Birinci mağdur elbette bu malları tüketmek için satın almak zorunda olan emeği ile geçinen işçiler, emekçiler, emeklilerdir; bütün bir halktır! Milyonlarca tüketici ne gıda güvenliği ne de fiyatlar üstünde hiçbir inisiyatife sahip değildir.
Bu tablonun ikinci mağduru ise; gıda maddeleri (gıda sanayicileri değil) üreticileridir. Sürekli artan mazot, ilaç, tohum, gübre fiyatları (bu sanayi tekelleri) karşısında tamamen korumasız olan ve devlet tarafından da ÖTV, KDV ile sıkıştırılan üreticiler, aracıların aralarında oluşturdukları anlaşmalı fiyatlarla ürün fiyatlarını en aşağıda tutmaktadırlar. Üreticiler örgütsüz oldukları için de tepkilerini ancak yerel olarak bir araya gelip ürünlerini yollara dökerek göstermektedirler. Kısacası üretici, devlet ve üretime hiçbir katkısı olmayan, çoğu zaman sadece kağıt üstünde alıp satan aracının (tüccar, spekülatör, kabzımal...) kıskacındadır!

MÜCADELENİN ZEMİNİ GENİŞLEDİ

Bu vurguncu takımı, organizedir, “serbest rekabet”, “piyasa ekonomisi” adı altında kendine meşruiyet sağlamaktadır. Elbette ki, “aracılık” mevcut ekonomik sistemin bir “bileşeni”, hatta olmazsa olmazıdır! Bu yüzden aracıların kaldırılması mücadelesi sisteme karşı bir mücadeleyle birleştiği ölçüde anlamlı olacaktır.
Bugün olan; son beş yıldır bütün dünyada düşen gıda fiyatlarının Türkiye’de neden yükselmeye devam ettiğinin sorgulanmaya başlanmasıdır. Daha önemlisi ise, bu sorgulamayla birlikte bir yandan üreticilerin öte yandan da tüketiciler olarak geniş emekçi çevrelerin yavaş yavaş, “Ek zam”, “Başlıca tüketim mallarına yapılan zamların geri alınması”, “Fiyatların kontrol altına alınması ve denetlenmesi”, “Aracıların, spekülatörlerin ortadan kaldırılması”... gibi talepler etrafında bir mücadeleye yönelmiş olmasıdır.
Ve bu talepler, bir avuç para babası ve spekülatör dışında tüm halk kesimlerinin talebidir! Bu da bu alandaki mücadelenin zeminini olağanüstü genişletmektedir.

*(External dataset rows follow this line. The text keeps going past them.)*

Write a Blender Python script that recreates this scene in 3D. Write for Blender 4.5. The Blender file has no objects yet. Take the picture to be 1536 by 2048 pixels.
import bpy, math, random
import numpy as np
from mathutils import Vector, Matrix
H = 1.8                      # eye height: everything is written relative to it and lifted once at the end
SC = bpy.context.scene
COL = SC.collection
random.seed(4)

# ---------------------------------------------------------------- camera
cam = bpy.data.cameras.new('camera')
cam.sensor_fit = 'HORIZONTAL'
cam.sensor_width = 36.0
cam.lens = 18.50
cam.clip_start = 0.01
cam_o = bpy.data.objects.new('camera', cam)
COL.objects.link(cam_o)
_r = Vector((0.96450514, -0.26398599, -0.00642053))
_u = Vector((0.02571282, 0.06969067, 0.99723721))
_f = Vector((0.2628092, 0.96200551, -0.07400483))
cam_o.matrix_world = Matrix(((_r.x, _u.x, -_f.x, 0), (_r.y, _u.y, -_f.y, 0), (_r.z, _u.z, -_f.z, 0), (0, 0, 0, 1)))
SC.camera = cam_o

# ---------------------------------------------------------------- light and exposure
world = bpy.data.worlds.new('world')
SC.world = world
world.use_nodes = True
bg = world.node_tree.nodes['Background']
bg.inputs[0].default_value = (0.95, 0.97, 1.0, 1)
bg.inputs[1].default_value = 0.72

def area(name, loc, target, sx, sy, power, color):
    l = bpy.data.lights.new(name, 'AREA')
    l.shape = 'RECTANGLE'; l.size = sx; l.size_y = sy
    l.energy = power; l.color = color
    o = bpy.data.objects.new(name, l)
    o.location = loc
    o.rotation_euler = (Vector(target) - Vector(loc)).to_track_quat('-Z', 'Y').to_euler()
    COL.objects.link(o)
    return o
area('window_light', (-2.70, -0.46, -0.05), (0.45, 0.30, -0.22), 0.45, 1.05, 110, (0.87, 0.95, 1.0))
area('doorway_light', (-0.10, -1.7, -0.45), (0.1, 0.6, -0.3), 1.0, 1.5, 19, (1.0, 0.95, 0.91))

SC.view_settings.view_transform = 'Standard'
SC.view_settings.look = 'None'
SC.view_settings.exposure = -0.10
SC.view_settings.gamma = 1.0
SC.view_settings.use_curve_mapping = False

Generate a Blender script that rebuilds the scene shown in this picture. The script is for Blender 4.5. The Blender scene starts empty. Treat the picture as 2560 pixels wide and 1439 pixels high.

‘DAHA İYİ YAŞAMA MÜCADELESİ’NİN BİR PARÇASI

İşçiler bu yıl ilk kez yaygın biçimde artan fiyatlar karşısında “ek zam talebiyle” sahneye çıkmışlardır.
Yine işçi ve emek çevrelerinden “Zamların geri alınması” talebi, ek zam talebiyle de birleşmektedir. Dahası gıda maddelerinin fiyatlarının kontrol altına alınması, aracıların ortadan kaldırılarak üretici ile tüketici arasındaki spekülasyona son verilmesi... gibi talep ve önerilerin emekçiler arasında olduğu kadar, sistemin iktisatçıları ve politikacıları arasında da tartışmaya açılmış olması bu alandaki mücadelenin örgütlenmesi için yeni ve geniş bir zemin oluşturmuştur.
Açıkça görülmektedir ki, gıda maddelerinin fiyatlarının kontrolü ve bu maddelere yapılan zamların geri alınması mücadelesi, işçi sınıfı ve emekçilerin ‘ek zam’ mücadelesinin, dahası “Daha iyi yaşama mücadelesi”yle ve ücretlerin korunmasıyla sıkı bağlantılı bir mücadeledir. Bu yüzden de sınıfın özellikle örgütlü kesimlerinin (sendikaların) gündeminde layık olduğu biçimde yer alması gerekir.